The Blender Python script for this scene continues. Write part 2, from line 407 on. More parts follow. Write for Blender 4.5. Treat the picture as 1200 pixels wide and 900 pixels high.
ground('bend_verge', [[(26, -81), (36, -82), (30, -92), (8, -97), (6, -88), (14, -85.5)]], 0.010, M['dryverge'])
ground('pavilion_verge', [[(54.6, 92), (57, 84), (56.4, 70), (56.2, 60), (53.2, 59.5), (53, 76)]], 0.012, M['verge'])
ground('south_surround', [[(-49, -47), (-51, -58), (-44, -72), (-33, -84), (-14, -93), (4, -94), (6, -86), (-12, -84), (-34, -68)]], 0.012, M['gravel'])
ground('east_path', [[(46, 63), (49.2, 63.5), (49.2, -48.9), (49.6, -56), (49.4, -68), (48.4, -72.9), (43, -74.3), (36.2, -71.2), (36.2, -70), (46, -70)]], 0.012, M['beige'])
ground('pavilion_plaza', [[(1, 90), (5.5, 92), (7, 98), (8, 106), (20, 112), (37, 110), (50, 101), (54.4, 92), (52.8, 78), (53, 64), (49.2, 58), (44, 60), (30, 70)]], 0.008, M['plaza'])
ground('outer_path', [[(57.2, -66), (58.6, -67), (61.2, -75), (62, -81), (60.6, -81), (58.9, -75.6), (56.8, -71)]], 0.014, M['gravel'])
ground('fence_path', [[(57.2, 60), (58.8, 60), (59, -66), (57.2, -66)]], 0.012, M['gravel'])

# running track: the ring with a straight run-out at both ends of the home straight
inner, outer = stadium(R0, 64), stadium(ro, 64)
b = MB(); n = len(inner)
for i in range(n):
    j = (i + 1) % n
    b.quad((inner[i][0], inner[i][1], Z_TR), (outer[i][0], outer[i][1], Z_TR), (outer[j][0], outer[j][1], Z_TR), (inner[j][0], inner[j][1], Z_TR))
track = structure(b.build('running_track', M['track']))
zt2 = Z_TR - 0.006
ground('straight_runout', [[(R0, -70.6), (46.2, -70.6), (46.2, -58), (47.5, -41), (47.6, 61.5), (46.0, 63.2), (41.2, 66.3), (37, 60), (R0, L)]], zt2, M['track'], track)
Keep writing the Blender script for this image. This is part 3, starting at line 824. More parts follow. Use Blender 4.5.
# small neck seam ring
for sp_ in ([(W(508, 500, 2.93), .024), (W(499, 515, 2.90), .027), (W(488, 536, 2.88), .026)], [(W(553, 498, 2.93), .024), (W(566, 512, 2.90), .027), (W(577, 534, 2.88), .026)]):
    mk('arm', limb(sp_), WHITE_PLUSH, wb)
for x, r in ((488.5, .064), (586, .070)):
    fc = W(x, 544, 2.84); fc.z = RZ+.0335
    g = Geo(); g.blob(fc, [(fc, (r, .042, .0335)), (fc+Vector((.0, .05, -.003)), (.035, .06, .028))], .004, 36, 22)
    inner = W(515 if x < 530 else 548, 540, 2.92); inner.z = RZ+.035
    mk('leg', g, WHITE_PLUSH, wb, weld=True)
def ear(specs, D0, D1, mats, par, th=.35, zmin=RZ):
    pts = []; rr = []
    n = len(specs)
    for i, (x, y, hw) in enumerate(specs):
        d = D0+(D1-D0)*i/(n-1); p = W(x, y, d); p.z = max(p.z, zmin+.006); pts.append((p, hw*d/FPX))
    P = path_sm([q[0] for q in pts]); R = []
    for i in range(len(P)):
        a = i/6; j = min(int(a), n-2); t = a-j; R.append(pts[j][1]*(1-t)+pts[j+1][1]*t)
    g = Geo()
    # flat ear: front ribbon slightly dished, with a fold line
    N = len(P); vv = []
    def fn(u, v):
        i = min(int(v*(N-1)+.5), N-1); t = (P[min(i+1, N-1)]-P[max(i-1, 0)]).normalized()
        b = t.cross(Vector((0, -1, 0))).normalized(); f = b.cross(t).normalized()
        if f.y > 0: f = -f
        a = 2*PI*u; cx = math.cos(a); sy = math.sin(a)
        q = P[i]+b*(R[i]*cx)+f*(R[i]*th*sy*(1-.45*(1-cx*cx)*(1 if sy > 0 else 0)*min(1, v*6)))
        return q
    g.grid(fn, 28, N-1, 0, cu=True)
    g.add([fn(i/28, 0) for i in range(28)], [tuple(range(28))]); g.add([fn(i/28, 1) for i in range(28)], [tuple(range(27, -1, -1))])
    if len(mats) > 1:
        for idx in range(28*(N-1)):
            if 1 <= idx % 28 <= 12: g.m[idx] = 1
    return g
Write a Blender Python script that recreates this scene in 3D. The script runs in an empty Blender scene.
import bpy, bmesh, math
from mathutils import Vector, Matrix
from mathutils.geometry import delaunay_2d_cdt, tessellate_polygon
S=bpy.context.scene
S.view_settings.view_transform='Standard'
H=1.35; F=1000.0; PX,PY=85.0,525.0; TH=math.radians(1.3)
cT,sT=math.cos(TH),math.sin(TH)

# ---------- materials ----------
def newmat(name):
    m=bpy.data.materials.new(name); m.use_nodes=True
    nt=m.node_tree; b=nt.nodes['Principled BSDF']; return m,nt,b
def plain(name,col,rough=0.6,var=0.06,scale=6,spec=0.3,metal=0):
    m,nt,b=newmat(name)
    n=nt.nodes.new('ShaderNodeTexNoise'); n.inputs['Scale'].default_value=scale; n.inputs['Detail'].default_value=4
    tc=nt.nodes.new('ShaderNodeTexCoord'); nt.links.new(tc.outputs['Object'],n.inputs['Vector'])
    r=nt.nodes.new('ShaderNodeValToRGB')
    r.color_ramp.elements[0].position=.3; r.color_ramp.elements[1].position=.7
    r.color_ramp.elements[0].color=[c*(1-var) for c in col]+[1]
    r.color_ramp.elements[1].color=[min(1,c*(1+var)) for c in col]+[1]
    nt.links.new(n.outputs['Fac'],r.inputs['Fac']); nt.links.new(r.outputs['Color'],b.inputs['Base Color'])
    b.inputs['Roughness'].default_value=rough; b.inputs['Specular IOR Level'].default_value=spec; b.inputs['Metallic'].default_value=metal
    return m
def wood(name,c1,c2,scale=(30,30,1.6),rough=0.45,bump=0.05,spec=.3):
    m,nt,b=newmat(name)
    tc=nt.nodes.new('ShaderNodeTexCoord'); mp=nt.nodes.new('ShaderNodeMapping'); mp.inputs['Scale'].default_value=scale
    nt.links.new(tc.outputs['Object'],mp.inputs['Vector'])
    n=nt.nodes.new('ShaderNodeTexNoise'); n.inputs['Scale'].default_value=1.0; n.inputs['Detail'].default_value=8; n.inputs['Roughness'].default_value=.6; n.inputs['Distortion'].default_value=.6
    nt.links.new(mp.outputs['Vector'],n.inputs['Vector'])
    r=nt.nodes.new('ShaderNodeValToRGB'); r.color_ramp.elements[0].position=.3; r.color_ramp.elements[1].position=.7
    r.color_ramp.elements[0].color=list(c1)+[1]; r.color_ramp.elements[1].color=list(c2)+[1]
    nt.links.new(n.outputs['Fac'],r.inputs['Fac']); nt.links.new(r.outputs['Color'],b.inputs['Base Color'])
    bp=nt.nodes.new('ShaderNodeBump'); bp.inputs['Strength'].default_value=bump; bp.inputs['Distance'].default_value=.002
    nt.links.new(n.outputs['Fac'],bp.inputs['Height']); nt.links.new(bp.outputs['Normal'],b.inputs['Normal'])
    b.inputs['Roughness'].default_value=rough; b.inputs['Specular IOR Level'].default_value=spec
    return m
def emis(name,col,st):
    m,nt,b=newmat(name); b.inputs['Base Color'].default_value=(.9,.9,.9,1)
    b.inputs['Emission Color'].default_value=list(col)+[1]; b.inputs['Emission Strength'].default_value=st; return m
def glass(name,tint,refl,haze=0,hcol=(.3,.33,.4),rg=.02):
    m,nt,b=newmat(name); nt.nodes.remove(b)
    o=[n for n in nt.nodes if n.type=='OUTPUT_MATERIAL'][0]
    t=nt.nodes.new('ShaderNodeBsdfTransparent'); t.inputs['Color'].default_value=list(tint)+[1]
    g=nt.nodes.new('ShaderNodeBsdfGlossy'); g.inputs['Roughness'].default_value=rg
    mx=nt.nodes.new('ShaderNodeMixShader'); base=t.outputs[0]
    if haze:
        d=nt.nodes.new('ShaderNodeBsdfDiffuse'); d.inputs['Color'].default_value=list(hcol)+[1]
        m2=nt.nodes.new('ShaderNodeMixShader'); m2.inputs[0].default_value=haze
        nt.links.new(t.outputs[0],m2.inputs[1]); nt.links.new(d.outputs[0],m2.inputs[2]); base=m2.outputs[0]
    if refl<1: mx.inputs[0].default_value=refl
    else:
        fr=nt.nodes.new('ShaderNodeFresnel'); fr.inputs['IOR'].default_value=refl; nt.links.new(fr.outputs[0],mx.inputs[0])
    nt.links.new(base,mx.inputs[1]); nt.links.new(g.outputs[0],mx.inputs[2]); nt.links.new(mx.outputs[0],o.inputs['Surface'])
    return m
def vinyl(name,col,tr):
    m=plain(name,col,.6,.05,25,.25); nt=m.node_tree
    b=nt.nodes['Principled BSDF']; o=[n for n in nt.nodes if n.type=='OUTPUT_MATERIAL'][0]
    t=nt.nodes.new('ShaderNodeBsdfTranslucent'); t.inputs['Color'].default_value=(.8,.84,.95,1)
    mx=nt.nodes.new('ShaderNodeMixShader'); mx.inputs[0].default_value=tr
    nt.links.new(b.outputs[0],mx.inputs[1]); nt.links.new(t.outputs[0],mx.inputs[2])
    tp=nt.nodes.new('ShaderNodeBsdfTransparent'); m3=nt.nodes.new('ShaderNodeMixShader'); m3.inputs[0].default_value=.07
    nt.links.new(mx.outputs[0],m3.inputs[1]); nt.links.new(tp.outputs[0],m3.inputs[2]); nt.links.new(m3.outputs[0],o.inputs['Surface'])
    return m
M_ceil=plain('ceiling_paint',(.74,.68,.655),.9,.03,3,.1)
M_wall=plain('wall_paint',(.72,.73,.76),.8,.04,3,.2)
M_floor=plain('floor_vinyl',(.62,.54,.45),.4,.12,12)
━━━
▶ [Problem to solve]
Please print the lines from the start of the records up to and including the line with "zt2, M['track'], track)", copying each one exactly and leaving out the rest.

▶ [Answer to this problem]
The Blender Python script for this scene continues. Write part 2, from line 407 on. More parts follow. Write for Blender 4.5. Treat the picture as 1200 pixels wide and 900 pixels high.
ground('bend_verge', [[(26, -81), (36, -82), (30, -92), (8, -97), (6, -88), (14, -85.5)]], 0.010, M['dryverge'])
ground('pavilion_verge', [[(54.6, 92), (57, 84), (56.4, 70), (56.2, 60), (53.2, 59.5), (53, 76)]], 0.012, M['verge'])
ground('south_surround', [[(-49, -47), (-51, -58), (-44, -72), (-33, -84), (-14, -93), (4, -94), (6, -86), (-12, -84), (-34, -68)]], 0.012, M['gravel'])
ground('east_path', [[(46, 63), (49.2, 63.5), (49.2, -48.9), (49.6, -56), (49.4, -68), (48.4, -72.9), (43, -74.3), (36.2, -71.2), (36.2, -70), (46, -70)]], 0.012, M['beige'])
ground('pavilion_plaza', [[(1, 90), (5.5, 92), (7, 98), (8, 106), (20, 112), (37, 110), (50, 101), (54.4, 92), (52.8, 78), (53, 64), (49.2, 58), (44, 60), (30, 70)]], 0.008, M['plaza'])
ground('outer_path', [[(57.2, -66), (58.6, -67), (61.2, -75), (62, -81), (60.6, -81), (58.9, -75.6), (56.8, -71)]], 0.014, M['gravel'])
ground('fence_path', [[(57.2, 60), (58.8, 60), (59, -66), (57.2, -66)]], 0.012, M['gravel'])

# running track: the ring with a straight run-out at both ends of the home straight
inner, outer = stadium(R0, 64), stadium(ro, 64)
b = MB(); n = len(inner)
for i in range(n):
    j = (i + 1) % n
    b.quad((inner[i][0], inner[i][1], Z_TR), (outer[i][0], outer[i][1], Z_TR), (outer[j][0], outer[j][1], Z_TR), (inner[j][0], inner[j][1], Z_TR))
track = structure(b.build('running_track', M['track']))
zt2 = Z_TR - 0.006
ground('straight_runout', [[(R0, -70.6), (46.2, -70.6), (46.2, -58), (47.5, -41), (47.6, 61.5), (46.0, 63.2), (41.2, 66.3), (37, 60), (R0, L)]], zt2, M['track'], track)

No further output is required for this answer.